I talked about the trade I missed earlier - Todd's entry was a break of the fourth bar high; a good entry as it was a narrow range bar that rallies off the opening range (OR) high. If you are conservative and practicing sound money management, you would have closed 1/2 of the position at the Fibonacci extension of the previous day's low to the OR high. You could have held the other 1/2 until you saw signs of weakness.
Now, for the trade I did take:

1.) What did I see?
Bars eight-eleven consolidated the morning's big move, and the eleventh bar formed a nice hammer. It was also a narrow range bar (NR7), and an inside bar.
2.) What is the entry?
A break of the eleventh bar high.
3.) What is the exit?
Note that I re-drew my Fibonacci lines over the morning low to the high of the eighth bar (11:15). That gave me a target - the Fibonacci extension of the afore mentioned low/high. The target was hit mid-afternoon.
For those of you without a calculator handy, the total for that trade was over 20%.

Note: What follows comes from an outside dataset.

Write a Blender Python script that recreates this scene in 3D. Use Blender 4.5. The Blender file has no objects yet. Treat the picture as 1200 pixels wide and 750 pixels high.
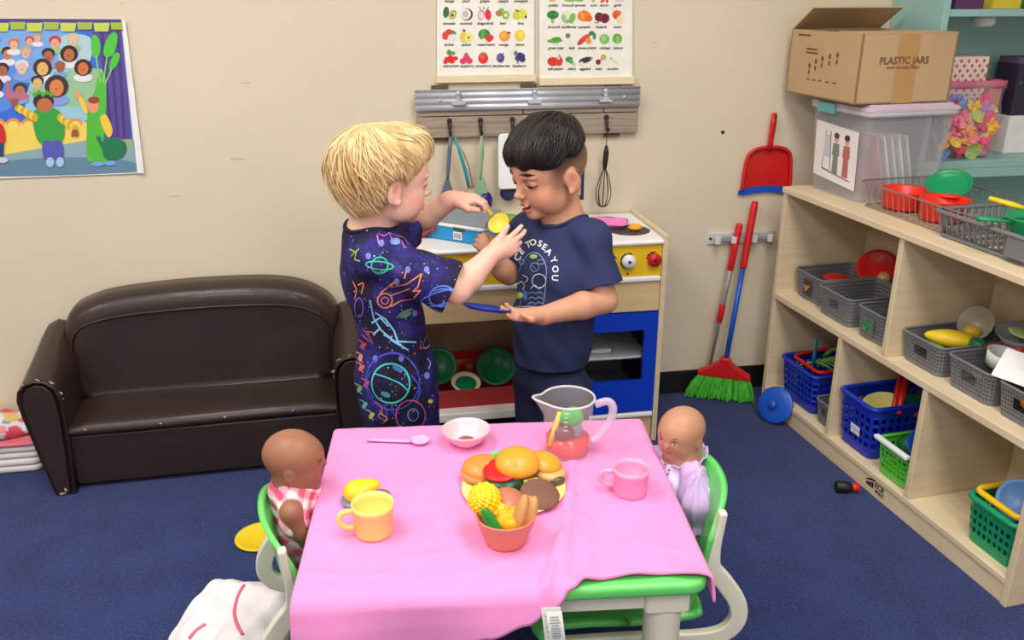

Notes - as with any entry below/above a previous high/low (in the case of my charts, the opening range (OR) high/low), you need to watch for resistance/support as price approaches those levels. If it stalls, you want to exit. If it breaks through, the odds are good you will have a move to the corresponding Fibonacci extension. Also, note how the Fibonacci extension kept LPTH from going any higher for the day - amazing how accurate some things can be.